**BUMP**
Billingy v. Blagrove, 2011 N.Y. Slip Op. 03986 (2d Dept. 2011). ( I copied this from westlaw).
I am going to add this here. Somewhere in the universe of oppositions – besides my favorite about there not being a justiciable controversy to a DJ action despite a Claimant’s submission of bills for no-fault benefits that were denied- we now have the you did not put tabs in your papers, you do not have originals, your captions are off and the new one: “it does not have the ‘feel’ of an affidavit…” I saw this one from – well I am not going to name names… Oh yes, do affidavits have feelings? Ask Beaker what he thinks?
So – see below:
I think that the Courts in this State sometimes invent reasons to avoid addressing cases on their merits. The Appellate Division, Second Department, in their “default judgment” jurisprudence has proven this point. I do not have statistics – maybe Gottlieb in CPLR land has them – but the appellate court in Brooklyn really dislikes vacating defaults.
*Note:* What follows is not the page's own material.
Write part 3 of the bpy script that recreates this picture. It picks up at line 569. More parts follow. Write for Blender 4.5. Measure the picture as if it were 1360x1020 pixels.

Well, how many of us have had a judge tell us: “If you do not put exhibit tabs on your papers, they will not be considered.” The other one is: “If you do not number your paragraphs in your affirmations they will not be considered”. People who know me understand my pet peeve about unnumbered affirmations, and there are plenty of you who read this who are guilty of that transgression.
But this case dealt with best evidence and untabbed affirmations, and held as follows:
“The oft-mentioned and much misunderstood best evidence rule simply requires the production of an original writing where its contents are in dispute and sought to be proven” (Schozer v William Penn Life Ins. Co. of N.Y., 84 NY2d 639, 643 [internal quotation marks omitted]). Since the plaintiff did not dispute the existence of the defendant’s affidavit, or the accuracy of the relevant portions of the reproduction, the best evidence rule should not have been applied to bar consideration of the reproduction (see Comerica Bank, N.A. v Benedict, 39 AD3d 456, 458; Thomson v Rubenstein, 31 AD3d 434, 436; Chamberlain v Amato, 259 AD2d 1048, 1049). Moreover, in light of the “strong policy favoring disposition of actions on the merits” (Sanchez v Serje, 17 AD3d 562, 563), and given the circumstances of this case, the Supreme Court improvidently exercised its discretion to the extent that it refused to consider the reproduction of the defendant’s affidavit on the ground that the defendant’s opposition papers did not utilize protruding exhibit tabs (see Lee v Marino, 36 AD3d 454, 454-455; see also CPLR 2001; cf. Ali v Buno, 25 Misc 3d 1213[A], 2009 NY Slip Op 52086[U], *3 [2009]). Accordingly, the Supreme Court should have considered the photocopy of the defendant’s affidavit submitted in opposition to the plaintiff’s motion for summary judgment on *2 the issue of liability (see CPLR 2101[e]; Campbell v Johnson, 264 AD2d 461, 461; Matter of Lamont D., 247 AD2d 615, 615-616; Matter of Samuel E., 240 AD2d 251, 252).”
Oh by the way – photocopied signatures on peer reports and IME reports…. how will this case effect that jurisprudence?